- [PROBLEM DESCRIPTION]: Read through the entries below and return each line with the word "that".

═════ DATA FOR THE TASK ═════

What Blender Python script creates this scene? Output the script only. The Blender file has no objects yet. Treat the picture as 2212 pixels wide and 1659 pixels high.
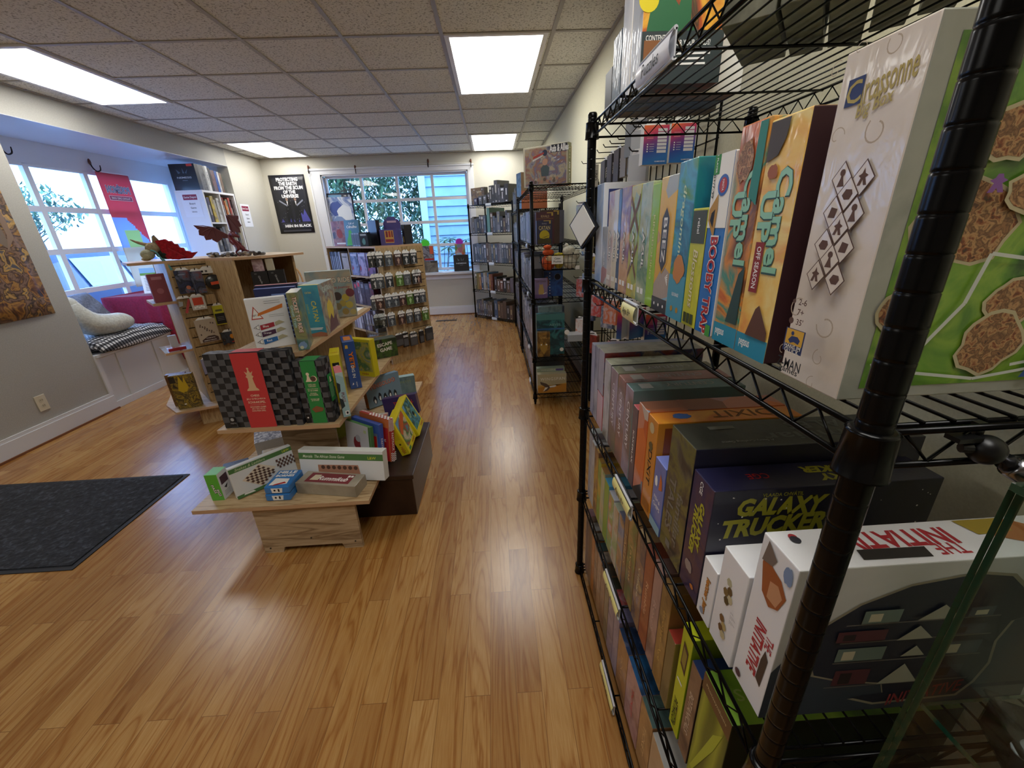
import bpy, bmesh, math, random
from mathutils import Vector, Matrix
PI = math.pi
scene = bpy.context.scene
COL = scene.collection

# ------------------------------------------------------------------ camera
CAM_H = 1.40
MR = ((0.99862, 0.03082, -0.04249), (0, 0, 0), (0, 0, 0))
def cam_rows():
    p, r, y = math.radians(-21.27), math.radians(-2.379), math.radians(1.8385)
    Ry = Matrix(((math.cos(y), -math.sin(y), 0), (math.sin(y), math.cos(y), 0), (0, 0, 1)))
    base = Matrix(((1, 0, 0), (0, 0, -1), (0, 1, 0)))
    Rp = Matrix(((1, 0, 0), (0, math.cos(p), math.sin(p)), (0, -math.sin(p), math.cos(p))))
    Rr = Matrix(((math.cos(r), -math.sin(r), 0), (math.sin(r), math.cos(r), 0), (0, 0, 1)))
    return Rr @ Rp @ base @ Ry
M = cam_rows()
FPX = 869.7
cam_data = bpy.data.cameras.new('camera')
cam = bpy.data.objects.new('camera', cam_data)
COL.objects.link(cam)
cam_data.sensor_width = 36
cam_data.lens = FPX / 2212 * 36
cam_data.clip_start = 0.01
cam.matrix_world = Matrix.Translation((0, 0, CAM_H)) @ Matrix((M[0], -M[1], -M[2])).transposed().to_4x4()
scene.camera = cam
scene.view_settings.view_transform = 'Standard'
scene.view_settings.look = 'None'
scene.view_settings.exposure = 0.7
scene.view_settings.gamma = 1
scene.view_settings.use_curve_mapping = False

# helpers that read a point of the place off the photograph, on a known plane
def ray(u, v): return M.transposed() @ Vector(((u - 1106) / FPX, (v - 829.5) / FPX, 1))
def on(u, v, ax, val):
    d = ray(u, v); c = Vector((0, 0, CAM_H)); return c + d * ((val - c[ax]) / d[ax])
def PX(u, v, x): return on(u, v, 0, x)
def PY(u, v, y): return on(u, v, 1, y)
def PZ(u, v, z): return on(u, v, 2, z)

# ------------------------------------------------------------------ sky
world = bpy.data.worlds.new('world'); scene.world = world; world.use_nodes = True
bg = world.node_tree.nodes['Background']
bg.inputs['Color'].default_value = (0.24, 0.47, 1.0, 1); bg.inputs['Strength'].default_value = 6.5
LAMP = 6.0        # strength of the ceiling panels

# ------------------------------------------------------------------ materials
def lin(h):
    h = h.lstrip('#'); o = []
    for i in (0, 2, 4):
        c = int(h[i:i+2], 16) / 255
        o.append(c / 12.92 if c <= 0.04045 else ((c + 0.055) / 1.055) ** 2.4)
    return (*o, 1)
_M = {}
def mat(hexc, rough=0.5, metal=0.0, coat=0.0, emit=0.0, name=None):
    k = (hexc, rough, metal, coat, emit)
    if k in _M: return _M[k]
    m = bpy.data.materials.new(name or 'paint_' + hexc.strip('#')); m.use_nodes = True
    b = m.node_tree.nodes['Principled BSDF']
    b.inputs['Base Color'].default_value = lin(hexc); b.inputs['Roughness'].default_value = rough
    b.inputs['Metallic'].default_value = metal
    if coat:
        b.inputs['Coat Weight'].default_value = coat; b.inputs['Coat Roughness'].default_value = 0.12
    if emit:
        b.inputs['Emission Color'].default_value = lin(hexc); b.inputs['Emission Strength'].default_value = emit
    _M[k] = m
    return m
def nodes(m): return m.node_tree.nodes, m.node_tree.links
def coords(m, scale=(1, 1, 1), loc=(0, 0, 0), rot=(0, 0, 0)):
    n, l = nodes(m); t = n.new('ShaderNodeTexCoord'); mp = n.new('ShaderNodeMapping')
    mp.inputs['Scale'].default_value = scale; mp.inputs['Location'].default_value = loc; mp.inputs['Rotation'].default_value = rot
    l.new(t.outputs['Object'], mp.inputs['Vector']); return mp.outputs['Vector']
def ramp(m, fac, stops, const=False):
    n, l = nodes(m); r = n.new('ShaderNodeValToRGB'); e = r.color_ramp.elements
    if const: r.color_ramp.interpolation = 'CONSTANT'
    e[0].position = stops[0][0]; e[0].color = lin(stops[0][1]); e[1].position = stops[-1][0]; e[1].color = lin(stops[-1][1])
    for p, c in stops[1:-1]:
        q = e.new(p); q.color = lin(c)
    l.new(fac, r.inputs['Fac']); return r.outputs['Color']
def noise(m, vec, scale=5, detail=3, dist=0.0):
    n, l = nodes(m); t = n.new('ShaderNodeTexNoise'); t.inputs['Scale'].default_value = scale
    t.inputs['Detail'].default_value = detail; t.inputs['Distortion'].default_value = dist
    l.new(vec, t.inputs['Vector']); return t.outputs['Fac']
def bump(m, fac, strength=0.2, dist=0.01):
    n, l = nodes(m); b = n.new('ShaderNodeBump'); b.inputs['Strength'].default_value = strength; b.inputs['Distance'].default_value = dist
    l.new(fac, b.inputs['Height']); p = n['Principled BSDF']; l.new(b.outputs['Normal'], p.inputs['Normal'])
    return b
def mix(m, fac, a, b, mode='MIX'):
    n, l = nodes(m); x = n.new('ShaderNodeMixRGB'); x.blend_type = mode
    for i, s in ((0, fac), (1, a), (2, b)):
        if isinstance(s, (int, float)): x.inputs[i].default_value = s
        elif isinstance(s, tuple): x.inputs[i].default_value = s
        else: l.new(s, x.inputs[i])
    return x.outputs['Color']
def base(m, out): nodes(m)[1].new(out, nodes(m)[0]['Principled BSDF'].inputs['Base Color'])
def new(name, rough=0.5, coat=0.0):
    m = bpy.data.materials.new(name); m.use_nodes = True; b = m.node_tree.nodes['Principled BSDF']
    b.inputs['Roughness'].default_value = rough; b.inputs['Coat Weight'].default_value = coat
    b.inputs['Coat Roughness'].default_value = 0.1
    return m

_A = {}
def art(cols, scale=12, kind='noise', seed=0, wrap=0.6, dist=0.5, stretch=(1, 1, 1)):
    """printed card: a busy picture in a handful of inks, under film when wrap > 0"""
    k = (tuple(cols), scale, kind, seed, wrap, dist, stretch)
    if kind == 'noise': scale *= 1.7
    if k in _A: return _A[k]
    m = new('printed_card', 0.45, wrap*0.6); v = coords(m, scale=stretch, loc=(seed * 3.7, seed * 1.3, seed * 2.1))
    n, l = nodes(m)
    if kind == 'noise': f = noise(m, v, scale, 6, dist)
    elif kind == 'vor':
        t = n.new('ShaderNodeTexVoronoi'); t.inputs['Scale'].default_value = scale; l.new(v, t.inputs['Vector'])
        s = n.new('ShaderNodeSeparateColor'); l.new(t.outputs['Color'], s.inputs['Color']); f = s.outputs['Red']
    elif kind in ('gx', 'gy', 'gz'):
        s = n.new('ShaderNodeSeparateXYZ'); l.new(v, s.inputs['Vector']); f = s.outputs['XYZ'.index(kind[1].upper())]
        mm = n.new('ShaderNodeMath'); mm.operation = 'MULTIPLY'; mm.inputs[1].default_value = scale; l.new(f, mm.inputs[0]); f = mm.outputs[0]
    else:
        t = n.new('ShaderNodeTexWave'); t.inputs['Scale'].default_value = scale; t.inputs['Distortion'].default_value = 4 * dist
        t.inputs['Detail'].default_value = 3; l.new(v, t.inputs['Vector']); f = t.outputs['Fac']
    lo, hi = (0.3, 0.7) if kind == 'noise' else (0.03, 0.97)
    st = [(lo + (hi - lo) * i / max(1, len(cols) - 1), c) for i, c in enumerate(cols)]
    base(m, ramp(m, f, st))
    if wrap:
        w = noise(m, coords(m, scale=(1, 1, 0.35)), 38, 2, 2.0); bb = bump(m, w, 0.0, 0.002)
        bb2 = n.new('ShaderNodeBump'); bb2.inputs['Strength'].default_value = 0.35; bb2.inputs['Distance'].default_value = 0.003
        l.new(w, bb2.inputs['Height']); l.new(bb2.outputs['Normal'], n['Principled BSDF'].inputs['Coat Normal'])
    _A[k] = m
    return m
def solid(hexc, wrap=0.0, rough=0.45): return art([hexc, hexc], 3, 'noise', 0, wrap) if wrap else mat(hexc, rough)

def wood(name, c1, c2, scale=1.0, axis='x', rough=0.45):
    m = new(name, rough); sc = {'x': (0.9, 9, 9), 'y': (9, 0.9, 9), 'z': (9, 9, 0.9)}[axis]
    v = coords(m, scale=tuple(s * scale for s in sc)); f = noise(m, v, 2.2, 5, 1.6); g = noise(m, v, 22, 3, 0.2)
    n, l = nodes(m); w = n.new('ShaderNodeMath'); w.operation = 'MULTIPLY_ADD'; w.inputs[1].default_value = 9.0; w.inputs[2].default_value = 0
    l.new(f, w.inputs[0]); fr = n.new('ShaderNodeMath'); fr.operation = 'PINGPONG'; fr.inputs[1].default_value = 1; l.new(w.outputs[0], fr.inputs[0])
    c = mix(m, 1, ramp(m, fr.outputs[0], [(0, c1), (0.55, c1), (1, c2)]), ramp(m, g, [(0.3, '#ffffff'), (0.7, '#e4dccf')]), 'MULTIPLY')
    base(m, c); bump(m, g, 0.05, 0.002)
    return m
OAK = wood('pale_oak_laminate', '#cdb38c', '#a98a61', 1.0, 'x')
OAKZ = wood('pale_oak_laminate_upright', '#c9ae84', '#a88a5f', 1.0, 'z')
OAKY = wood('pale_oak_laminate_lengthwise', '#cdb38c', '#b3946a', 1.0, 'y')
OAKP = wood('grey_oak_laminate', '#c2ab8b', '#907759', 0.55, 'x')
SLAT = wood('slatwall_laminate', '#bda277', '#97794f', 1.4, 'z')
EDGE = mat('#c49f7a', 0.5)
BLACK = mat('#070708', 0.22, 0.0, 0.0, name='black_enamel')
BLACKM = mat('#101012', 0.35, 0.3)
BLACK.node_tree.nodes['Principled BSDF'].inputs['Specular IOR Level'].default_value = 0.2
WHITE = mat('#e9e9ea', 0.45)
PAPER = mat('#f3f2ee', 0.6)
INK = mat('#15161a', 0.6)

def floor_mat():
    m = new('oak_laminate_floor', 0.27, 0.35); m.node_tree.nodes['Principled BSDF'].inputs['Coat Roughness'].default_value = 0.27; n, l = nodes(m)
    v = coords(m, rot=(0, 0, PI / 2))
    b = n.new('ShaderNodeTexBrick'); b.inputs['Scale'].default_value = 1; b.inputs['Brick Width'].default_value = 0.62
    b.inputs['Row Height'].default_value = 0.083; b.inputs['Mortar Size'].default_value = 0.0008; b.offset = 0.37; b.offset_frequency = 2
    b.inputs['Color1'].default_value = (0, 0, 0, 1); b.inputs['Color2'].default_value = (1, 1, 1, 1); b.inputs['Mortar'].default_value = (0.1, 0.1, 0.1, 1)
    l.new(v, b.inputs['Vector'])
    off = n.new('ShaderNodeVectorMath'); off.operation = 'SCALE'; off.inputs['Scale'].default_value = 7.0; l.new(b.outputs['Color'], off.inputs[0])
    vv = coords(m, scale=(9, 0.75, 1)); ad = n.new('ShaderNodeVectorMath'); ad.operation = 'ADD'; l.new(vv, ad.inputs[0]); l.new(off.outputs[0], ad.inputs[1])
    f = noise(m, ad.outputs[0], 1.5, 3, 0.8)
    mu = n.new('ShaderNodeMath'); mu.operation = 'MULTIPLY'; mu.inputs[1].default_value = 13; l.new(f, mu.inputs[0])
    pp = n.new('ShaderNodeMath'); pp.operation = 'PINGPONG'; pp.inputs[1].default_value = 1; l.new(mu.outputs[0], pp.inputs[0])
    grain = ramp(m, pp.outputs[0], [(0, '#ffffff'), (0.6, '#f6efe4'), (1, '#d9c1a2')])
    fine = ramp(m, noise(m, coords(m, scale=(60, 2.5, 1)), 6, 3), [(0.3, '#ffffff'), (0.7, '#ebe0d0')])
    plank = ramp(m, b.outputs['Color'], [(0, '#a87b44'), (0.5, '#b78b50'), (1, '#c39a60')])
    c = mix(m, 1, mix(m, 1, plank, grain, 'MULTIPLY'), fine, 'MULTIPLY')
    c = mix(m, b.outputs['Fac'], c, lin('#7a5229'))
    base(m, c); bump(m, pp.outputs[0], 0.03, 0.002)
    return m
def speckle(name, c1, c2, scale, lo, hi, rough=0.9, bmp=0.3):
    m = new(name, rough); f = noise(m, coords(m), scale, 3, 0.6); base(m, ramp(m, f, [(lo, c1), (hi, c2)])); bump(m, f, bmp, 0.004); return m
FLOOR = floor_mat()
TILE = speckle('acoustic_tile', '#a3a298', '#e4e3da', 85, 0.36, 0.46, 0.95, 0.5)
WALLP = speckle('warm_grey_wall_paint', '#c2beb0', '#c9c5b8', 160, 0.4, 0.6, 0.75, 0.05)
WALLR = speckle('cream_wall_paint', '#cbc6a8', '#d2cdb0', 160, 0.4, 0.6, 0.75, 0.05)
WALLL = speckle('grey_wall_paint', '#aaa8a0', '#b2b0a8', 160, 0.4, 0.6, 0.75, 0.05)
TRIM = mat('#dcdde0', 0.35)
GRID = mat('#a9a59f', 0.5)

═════
═════ DATA FOR THE TASK ═════

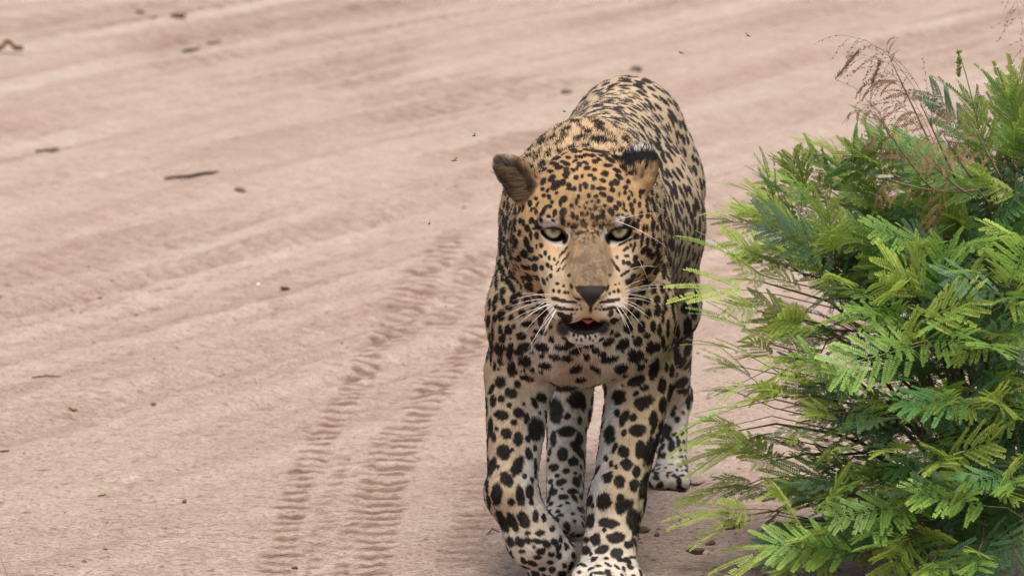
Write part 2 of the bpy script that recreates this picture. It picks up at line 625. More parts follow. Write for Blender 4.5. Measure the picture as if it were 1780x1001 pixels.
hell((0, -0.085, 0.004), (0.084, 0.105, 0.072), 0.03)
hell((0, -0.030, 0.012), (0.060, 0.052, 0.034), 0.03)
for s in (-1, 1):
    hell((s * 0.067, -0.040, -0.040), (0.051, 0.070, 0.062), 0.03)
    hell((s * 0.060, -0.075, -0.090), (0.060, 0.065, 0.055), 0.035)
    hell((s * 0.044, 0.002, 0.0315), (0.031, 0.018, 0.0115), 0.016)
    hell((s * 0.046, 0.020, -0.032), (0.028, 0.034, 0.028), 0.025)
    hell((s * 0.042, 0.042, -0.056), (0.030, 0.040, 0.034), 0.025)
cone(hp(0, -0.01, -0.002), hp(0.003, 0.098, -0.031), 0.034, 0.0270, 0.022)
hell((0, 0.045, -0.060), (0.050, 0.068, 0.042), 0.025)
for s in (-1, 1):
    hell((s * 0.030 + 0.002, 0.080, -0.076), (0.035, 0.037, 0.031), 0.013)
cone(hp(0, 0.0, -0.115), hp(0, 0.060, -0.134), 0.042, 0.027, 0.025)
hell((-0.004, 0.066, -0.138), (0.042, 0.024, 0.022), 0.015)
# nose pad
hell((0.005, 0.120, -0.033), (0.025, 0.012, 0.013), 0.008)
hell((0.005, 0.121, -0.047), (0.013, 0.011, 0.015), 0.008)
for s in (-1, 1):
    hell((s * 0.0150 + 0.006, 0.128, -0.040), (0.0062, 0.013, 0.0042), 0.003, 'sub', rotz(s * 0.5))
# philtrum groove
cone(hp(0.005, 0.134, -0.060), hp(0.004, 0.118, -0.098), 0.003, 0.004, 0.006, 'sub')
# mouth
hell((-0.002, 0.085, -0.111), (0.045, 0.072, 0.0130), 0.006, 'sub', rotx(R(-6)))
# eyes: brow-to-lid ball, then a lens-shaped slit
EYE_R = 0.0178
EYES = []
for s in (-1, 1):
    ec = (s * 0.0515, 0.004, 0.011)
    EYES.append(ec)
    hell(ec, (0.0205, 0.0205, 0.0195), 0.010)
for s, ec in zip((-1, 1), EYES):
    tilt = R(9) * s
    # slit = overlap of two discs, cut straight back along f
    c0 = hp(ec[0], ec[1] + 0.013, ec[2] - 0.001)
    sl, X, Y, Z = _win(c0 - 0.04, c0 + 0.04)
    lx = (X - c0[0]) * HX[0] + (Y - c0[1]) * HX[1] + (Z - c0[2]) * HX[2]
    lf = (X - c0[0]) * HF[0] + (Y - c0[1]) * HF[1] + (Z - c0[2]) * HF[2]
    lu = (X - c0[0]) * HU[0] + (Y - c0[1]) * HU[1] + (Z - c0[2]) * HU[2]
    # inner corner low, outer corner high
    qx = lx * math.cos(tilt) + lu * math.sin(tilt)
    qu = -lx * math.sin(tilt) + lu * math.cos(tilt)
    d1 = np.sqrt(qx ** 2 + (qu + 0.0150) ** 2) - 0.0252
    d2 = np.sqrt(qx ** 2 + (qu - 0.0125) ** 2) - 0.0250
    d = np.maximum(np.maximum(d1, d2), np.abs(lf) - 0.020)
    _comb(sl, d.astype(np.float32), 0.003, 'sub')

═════
═════ DATA FOR THE TASK ═════

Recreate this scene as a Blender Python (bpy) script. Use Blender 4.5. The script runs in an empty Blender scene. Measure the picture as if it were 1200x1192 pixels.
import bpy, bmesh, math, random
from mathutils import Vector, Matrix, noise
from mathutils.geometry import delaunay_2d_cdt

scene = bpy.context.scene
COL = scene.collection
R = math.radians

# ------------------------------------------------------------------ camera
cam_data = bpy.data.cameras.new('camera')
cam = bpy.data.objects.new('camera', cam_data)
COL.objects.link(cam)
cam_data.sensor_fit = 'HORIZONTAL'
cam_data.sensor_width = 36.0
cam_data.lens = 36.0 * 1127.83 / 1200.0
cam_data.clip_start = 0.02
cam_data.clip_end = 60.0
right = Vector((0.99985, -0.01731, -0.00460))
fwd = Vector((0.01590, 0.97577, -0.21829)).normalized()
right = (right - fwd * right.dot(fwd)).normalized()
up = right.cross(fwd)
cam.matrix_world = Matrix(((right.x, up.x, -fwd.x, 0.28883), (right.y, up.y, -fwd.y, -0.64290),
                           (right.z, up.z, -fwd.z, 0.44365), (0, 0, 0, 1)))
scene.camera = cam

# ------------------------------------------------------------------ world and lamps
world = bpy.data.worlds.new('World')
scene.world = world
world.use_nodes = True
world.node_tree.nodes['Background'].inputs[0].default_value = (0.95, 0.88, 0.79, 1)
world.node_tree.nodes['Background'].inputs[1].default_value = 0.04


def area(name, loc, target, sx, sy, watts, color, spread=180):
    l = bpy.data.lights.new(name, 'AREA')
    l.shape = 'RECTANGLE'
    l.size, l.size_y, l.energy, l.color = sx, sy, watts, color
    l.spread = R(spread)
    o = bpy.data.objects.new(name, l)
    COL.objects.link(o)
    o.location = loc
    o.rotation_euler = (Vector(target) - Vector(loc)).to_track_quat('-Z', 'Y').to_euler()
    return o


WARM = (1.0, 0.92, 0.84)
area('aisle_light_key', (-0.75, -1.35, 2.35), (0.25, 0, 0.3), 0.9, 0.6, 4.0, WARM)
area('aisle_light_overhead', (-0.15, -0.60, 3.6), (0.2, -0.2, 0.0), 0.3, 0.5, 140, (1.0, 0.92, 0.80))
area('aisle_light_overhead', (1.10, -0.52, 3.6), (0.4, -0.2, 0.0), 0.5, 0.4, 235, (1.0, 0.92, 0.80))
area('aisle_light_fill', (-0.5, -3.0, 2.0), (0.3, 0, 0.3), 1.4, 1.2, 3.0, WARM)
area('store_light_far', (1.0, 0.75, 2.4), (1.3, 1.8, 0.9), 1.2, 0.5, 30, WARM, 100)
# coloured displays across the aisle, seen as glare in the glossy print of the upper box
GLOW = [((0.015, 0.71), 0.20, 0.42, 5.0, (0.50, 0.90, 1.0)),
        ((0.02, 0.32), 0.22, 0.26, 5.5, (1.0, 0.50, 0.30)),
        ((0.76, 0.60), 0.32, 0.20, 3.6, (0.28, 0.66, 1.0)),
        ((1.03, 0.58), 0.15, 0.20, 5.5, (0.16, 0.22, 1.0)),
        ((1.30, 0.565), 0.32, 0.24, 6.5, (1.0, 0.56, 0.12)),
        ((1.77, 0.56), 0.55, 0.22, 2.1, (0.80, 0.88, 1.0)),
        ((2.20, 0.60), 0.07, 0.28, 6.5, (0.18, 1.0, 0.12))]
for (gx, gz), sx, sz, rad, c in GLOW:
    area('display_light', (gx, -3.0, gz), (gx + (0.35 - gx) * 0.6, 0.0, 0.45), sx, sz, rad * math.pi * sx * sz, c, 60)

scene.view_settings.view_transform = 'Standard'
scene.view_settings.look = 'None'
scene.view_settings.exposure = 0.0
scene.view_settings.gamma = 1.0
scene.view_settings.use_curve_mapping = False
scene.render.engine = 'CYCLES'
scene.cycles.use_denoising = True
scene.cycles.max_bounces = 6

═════

- [THE ANSWER]:
# helpers that read a point of the place off the photograph, on a known plane
Write part 2 of the bpy script that recreates this picture. It picks up at line 625. More parts follow. Write for Blender 4.5. Measure the picture as if it were 1780x1001 pixels.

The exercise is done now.